-- Start of INPUT --

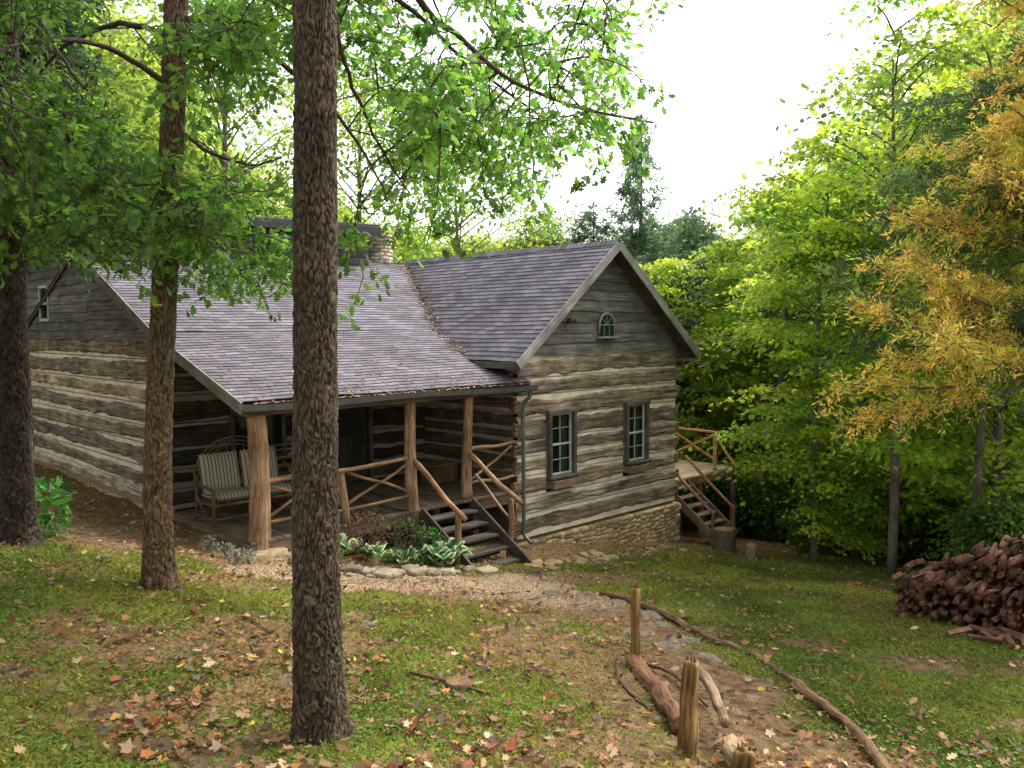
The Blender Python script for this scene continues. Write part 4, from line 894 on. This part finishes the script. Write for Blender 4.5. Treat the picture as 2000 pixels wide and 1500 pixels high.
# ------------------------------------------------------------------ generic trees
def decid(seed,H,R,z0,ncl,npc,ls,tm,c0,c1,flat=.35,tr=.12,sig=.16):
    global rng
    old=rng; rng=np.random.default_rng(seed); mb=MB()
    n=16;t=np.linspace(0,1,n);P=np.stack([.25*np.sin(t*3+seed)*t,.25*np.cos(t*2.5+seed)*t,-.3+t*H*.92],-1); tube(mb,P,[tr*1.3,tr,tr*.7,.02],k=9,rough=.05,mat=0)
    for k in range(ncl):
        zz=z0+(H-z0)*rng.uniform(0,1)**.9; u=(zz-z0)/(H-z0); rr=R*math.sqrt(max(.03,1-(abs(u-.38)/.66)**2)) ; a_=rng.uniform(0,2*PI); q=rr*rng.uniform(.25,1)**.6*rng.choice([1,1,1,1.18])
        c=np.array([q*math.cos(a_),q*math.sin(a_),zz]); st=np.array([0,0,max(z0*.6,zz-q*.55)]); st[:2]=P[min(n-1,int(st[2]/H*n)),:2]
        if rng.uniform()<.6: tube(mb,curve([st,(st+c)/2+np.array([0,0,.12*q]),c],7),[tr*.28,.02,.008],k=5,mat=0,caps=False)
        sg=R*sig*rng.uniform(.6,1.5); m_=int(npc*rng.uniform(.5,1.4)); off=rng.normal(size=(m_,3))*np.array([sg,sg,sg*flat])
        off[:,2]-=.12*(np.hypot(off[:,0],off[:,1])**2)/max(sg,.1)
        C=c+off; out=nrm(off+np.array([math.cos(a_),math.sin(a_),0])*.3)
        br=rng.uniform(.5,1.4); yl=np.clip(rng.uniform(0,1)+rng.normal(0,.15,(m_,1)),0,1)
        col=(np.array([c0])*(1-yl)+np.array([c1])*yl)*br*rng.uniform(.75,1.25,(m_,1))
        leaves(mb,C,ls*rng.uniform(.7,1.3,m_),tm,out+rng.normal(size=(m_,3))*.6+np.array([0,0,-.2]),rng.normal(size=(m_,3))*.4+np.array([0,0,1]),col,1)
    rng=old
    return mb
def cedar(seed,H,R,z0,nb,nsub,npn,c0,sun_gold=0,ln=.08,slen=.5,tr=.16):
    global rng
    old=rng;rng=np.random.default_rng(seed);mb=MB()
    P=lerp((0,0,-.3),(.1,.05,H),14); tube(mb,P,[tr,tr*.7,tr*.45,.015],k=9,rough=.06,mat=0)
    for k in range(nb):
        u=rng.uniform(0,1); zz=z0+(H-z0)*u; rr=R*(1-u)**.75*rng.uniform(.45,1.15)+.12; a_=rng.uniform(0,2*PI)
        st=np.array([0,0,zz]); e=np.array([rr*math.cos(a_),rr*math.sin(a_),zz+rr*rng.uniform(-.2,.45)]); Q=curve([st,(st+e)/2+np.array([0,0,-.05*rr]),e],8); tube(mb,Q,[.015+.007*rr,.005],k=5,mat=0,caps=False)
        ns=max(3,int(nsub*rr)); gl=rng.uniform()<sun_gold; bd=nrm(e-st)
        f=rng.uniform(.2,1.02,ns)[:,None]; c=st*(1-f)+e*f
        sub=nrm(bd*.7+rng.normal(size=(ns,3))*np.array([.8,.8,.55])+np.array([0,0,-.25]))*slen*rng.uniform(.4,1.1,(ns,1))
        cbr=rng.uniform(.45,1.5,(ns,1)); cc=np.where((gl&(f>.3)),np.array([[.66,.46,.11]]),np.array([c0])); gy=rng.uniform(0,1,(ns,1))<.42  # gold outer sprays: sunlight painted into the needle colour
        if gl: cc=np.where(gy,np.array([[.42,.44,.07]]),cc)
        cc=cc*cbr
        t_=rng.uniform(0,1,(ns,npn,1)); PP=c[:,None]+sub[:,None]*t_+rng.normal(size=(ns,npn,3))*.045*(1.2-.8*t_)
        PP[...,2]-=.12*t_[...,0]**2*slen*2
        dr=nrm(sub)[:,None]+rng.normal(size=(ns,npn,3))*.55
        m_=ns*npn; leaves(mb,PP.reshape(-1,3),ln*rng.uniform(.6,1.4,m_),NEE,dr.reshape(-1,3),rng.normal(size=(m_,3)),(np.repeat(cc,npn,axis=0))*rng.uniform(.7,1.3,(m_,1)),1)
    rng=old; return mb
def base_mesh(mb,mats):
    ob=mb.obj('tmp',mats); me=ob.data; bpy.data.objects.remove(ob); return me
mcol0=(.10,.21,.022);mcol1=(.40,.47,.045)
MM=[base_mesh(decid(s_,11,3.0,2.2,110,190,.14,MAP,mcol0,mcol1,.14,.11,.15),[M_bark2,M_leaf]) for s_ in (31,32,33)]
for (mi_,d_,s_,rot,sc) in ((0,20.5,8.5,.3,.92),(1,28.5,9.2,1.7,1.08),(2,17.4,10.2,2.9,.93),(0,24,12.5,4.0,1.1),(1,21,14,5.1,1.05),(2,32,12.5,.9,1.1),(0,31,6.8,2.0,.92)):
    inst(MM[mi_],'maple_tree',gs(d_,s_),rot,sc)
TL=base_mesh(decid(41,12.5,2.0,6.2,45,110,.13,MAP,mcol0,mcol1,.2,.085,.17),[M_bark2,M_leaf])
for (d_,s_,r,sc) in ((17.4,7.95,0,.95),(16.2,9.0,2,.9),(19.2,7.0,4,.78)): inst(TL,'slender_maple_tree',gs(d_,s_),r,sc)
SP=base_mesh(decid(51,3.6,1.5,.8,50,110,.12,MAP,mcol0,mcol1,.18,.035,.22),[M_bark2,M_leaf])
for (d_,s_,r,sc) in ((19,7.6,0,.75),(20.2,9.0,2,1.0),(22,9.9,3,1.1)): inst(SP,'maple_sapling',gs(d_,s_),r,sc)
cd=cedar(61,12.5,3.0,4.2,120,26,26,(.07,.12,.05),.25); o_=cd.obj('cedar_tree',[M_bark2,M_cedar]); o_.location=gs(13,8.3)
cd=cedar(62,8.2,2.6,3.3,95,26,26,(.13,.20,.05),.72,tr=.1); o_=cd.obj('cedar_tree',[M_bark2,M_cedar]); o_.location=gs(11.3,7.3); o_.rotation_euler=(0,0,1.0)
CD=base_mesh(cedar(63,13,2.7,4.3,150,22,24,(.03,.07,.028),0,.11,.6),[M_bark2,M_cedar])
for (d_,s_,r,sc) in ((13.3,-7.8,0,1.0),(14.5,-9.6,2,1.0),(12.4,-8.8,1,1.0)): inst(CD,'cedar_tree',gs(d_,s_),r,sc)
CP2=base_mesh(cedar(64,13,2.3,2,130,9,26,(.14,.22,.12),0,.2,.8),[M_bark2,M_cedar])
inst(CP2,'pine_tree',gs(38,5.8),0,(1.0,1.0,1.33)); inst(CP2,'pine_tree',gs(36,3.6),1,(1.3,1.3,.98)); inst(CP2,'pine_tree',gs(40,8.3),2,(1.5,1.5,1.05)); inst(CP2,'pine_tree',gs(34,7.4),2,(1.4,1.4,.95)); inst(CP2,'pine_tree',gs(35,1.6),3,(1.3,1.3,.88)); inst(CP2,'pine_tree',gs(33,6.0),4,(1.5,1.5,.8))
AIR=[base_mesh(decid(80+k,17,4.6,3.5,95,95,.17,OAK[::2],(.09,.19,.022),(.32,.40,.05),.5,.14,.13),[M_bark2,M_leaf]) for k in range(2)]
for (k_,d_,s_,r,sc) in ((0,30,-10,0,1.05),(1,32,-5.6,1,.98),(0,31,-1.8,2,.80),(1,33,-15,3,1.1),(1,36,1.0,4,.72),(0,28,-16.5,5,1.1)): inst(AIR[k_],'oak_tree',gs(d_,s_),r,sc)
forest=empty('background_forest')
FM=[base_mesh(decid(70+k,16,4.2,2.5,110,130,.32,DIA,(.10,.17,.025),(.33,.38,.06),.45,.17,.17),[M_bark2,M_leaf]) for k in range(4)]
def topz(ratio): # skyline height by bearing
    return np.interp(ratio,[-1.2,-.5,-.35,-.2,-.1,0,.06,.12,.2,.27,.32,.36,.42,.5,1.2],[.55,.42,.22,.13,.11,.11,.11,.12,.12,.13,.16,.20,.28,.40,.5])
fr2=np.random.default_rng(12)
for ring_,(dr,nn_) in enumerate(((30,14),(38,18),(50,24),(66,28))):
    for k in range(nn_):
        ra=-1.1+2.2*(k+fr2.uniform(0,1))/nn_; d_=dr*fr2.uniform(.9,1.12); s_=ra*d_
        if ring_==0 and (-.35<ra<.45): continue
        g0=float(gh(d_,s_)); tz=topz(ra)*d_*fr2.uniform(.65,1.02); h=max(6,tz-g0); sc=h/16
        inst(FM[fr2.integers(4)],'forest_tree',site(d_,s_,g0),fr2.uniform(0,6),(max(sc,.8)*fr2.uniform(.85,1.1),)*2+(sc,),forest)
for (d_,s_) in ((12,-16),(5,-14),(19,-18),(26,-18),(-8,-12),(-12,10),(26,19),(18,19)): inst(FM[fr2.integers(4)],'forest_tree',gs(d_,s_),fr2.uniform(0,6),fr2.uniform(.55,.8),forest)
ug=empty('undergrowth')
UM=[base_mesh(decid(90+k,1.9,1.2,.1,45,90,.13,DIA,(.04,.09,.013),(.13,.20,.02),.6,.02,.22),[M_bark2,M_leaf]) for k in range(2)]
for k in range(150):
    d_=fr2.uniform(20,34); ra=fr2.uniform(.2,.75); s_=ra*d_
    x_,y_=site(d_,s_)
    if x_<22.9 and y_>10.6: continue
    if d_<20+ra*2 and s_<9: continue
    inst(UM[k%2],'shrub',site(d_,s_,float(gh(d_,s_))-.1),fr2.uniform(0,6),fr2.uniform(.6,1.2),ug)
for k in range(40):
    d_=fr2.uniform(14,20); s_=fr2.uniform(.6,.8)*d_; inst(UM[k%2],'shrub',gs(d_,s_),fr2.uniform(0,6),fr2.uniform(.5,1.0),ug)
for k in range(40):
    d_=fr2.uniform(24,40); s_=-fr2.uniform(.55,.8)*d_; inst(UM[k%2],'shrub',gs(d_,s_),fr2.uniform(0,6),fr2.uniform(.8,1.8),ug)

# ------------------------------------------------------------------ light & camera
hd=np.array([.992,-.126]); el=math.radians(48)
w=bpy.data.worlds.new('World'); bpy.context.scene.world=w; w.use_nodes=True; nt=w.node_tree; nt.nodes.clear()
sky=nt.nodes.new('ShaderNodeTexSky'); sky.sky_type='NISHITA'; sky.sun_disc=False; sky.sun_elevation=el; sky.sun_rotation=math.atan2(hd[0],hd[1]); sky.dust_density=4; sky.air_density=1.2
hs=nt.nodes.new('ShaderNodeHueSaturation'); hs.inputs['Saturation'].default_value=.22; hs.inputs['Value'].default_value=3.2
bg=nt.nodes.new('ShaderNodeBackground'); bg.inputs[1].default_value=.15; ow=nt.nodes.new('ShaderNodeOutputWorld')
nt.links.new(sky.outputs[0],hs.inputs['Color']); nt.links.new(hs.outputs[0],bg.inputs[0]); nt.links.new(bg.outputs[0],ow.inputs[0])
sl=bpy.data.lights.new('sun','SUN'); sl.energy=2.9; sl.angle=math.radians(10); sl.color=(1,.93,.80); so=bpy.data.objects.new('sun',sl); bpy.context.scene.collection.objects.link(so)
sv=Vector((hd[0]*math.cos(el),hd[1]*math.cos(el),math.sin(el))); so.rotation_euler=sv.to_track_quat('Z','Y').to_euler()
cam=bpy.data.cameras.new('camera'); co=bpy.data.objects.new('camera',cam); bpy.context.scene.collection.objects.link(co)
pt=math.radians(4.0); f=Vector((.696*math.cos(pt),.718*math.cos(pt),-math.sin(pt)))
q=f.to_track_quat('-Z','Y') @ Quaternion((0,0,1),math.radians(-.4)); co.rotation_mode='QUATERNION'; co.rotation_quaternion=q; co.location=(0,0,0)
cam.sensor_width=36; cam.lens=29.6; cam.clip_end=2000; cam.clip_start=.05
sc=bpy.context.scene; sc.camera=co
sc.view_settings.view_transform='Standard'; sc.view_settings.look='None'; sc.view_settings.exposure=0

-- End of INPUT --
-- Start of INPUT --

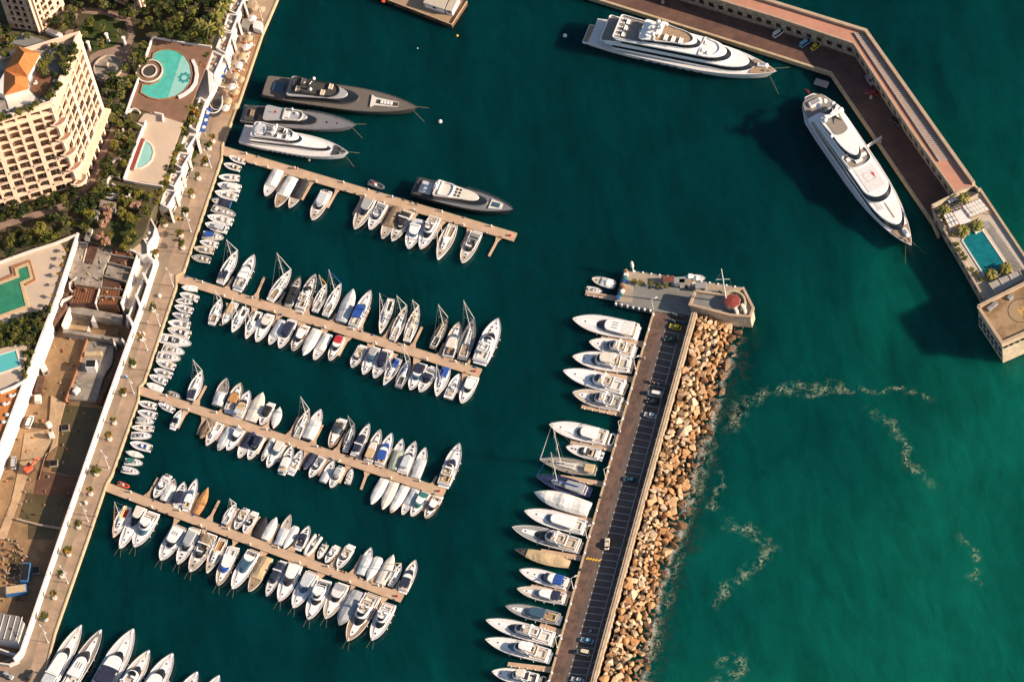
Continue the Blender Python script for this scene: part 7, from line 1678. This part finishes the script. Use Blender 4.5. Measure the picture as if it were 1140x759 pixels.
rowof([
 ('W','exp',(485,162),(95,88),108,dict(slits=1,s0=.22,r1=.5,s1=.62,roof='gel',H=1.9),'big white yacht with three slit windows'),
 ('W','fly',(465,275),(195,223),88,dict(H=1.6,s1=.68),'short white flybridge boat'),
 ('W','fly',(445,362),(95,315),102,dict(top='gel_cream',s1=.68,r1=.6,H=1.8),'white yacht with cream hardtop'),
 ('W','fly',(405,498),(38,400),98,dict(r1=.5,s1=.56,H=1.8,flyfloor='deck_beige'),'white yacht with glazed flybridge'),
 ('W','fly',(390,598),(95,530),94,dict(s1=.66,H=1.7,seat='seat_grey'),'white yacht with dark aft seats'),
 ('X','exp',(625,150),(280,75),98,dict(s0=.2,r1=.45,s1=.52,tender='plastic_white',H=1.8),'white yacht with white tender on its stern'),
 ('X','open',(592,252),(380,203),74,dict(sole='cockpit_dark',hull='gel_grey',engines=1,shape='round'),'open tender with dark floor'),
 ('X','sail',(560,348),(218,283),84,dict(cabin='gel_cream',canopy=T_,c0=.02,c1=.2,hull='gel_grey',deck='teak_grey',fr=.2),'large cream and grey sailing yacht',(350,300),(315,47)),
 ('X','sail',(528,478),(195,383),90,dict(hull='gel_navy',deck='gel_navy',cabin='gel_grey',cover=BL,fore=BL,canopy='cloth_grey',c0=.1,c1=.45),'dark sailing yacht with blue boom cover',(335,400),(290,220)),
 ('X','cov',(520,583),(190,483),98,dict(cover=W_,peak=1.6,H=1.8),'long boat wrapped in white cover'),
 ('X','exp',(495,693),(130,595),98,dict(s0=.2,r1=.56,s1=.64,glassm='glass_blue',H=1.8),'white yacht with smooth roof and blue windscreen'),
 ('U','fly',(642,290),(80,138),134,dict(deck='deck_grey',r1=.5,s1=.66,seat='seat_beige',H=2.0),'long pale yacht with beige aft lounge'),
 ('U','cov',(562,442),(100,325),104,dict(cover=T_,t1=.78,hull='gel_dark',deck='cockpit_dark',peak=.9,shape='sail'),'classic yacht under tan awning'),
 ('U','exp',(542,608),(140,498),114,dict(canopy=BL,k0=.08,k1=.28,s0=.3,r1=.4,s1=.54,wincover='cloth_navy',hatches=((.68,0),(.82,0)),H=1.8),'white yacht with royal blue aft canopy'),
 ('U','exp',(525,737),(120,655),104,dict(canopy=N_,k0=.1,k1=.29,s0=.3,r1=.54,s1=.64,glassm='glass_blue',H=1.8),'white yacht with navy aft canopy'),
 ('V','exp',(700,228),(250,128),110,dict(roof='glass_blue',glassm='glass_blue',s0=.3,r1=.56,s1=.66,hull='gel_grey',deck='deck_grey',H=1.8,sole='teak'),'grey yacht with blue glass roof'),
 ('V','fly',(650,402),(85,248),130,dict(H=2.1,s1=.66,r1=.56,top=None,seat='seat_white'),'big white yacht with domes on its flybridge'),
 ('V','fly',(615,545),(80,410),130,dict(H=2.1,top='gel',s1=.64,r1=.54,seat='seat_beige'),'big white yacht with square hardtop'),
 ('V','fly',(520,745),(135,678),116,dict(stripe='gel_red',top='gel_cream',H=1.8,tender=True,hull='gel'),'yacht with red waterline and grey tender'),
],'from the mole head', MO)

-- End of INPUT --

> **WHAT TO WORK ON**
Using the listing above, work out how many of its lines include "Blender", and give only the result.

> **WRITTEN REPLY**
2